WHAT TO PRODUCE:
Write out all of the data without omission, exactly as shown.

##### SOURCE DATA #####

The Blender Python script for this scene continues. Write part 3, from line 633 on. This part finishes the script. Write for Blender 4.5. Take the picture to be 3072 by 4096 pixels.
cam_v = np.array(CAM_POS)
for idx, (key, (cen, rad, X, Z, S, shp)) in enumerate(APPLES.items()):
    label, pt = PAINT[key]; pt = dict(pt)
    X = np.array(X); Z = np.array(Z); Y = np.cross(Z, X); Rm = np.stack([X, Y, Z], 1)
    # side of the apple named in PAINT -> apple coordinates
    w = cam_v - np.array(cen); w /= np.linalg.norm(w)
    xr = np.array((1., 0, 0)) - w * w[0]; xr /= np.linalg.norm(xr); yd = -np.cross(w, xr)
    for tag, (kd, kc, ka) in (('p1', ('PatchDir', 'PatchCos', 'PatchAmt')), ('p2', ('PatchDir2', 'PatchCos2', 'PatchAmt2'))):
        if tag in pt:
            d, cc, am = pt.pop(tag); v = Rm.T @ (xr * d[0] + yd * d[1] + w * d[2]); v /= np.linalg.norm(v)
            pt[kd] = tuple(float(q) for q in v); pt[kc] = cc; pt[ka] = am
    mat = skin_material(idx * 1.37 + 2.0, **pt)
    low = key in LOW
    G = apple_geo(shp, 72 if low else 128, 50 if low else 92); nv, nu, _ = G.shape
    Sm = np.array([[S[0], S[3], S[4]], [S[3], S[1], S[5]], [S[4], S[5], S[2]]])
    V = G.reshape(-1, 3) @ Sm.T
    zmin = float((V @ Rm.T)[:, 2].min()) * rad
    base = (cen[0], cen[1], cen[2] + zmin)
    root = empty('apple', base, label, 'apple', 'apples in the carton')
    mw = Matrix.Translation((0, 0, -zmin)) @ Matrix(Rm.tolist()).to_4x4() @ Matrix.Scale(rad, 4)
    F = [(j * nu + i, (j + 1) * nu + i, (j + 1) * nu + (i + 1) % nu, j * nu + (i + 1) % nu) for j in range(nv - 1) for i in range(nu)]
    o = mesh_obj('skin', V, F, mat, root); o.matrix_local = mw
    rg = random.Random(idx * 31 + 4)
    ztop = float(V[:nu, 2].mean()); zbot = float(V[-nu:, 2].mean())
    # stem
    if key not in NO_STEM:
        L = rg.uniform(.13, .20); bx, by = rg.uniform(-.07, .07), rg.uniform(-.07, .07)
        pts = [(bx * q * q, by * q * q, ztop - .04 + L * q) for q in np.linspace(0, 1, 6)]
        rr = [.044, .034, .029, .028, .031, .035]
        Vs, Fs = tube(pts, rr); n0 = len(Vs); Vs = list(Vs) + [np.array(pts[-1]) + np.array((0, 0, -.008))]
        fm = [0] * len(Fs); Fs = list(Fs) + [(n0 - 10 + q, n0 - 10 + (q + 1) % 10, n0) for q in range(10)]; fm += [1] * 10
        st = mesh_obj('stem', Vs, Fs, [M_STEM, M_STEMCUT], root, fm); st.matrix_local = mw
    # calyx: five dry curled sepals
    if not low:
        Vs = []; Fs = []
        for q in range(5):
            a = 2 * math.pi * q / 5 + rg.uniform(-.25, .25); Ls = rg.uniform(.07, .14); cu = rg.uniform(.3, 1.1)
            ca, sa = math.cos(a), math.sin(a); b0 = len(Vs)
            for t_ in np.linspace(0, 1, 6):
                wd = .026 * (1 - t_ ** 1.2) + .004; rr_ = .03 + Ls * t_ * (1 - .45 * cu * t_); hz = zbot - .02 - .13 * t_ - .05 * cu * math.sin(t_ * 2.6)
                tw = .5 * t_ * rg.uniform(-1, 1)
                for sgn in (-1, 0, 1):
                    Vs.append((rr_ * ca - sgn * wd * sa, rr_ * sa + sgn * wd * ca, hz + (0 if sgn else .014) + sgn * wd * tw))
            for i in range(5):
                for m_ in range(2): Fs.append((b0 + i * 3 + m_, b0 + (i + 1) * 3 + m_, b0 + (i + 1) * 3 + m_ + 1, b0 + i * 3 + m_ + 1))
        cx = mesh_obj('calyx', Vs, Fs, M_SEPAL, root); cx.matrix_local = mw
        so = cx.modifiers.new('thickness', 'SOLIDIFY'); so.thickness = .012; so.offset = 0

#####

FULL SOLUTION:
The Blender Python script for this scene continues. Write part 3, from line 633 on. This part finishes the script. Write for Blender 4.5. Take the picture to be 3072 by 4096 pixels.
cam_v = np.array(CAM_POS)
for idx, (key, (cen, rad, X, Z, S, shp)) in enumerate(APPLES.items()):
    label, pt = PAINT[key]; pt = dict(pt)
    X = np.array(X); Z = np.array(Z); Y = np.cross(Z, X); Rm = np.stack([X, Y, Z], 1)
    # side of the apple named in PAINT -> apple coordinates
    w = cam_v - np.array(cen); w /= np.linalg.norm(w)
    xr = np.array((1., 0, 0)) - w * w[0]; xr /= np.linalg.norm(xr); yd = -np.cross(w, xr)
    for tag, (kd, kc, ka) in (('p1', ('PatchDir', 'PatchCos', 'PatchAmt')), ('p2', ('PatchDir2', 'PatchCos2', 'PatchAmt2'))):
        if tag in pt:
            d, cc, am = pt.pop(tag); v = Rm.T @ (xr * d[0] + yd * d[1] + w * d[2]); v /= np.linalg.norm(v)
            pt[kd] = tuple(float(q) for q in v); pt[kc] = cc; pt[ka] = am
    mat = skin_material(idx * 1.37 + 2.0, **pt)
    low = key in LOW
    G = apple_geo(shp, 72 if low else 128, 50 if low else 92); nv, nu, _ = G.shape
    Sm = np.array([[S[0], S[3], S[4]], [S[3], S[1], S[5]], [S[4], S[5], S[2]]])
    V = G.reshape(-1, 3) @ Sm.T
    zmin = float((V @ Rm.T)[:, 2].min()) * rad
    base = (cen[0], cen[1], cen[2] + zmin)
    root = empty('apple', base, label, 'apple', 'apples in the carton')
    mw = Matrix.Translation((0, 0, -zmin)) @ Matrix(Rm.tolist()).to_4x4() @ Matrix.Scale(rad, 4)
    F = [(j * nu + i, (j + 1) * nu + i, (j + 1) * nu + (i + 1) % nu, j * nu + (i + 1) % nu) for j in range(nv - 1) for i in range(nu)]
    o = mesh_obj('skin', V, F, mat, root); o.matrix_local = mw
    rg = random.Random(idx * 31 + 4)
    ztop = float(V[:nu, 2].mean()); zbot = float(V[-nu:, 2].mean())
    # stem
    if key not in NO_STEM:
        L = rg.uniform(.13, .20); bx, by = rg.uniform(-.07, .07), rg.uniform(-.07, .07)
        pts = [(bx * q * q, by * q * q, ztop - .04 + L * q) for q in np.linspace(0, 1, 6)]
        rr = [.044, .034, .029, .028, .031, .035]
        Vs, Fs = tube(pts, rr); n0 = len(Vs); Vs = list(Vs) + [np.array(pts[-1]) + np.array((0, 0, -.008))]
        fm = [0] * len(Fs); Fs = list(Fs) + [(n0 - 10 + q, n0 - 10 + (q + 1) % 10, n0) for q in range(10)]; fm += [1] * 10
        st = mesh_obj('stem', Vs, Fs, [M_STEM, M_STEMCUT], root, fm); st.matrix_local = mw
    # calyx: five dry curled sepals
    if not low:
        Vs = []; Fs = []
        for q in range(5):
            a = 2 * math.pi * q / 5 + rg.uniform(-.25, .25); Ls = rg.uniform(.07, .14); cu = rg.uniform(.3, 1.1)
            ca, sa = math.cos(a), math.sin(a); b0 = len(Vs)
            for t_ in np.linspace(0, 1, 6):
                wd = .026 * (1 - t_ ** 1.2) + .004; rr_ = .03 + Ls * t_ * (1 - .45 * cu * t_); hz = zbot - .02 - .13 * t_ - .05 * cu * math.sin(t_ * 2.6)
                tw = .5 * t_ * rg.uniform(-1, 1)
                for sgn in (-1, 0, 1):
                    Vs.append((rr_ * ca - sgn * wd * sa, rr_ * sa + sgn * wd * ca, hz + (0 if sgn else .014) + sgn * wd * tw))
            for i in range(5):
                for m_ in range(2): Fs.append((b0 + i * 3 + m_, b0 + (i + 1) * 3 + m_, b0 + (i + 1) * 3 + m_ + 1, b0 + i * 3 + m_ + 1))
        cx = mesh_obj('calyx', Vs, Fs, M_SEPAL, root); cx.matrix_local = mw
        so = cx.modifiers.new('thickness', 'SOLIDIFY'); so.thickness = .012; so.offset = 0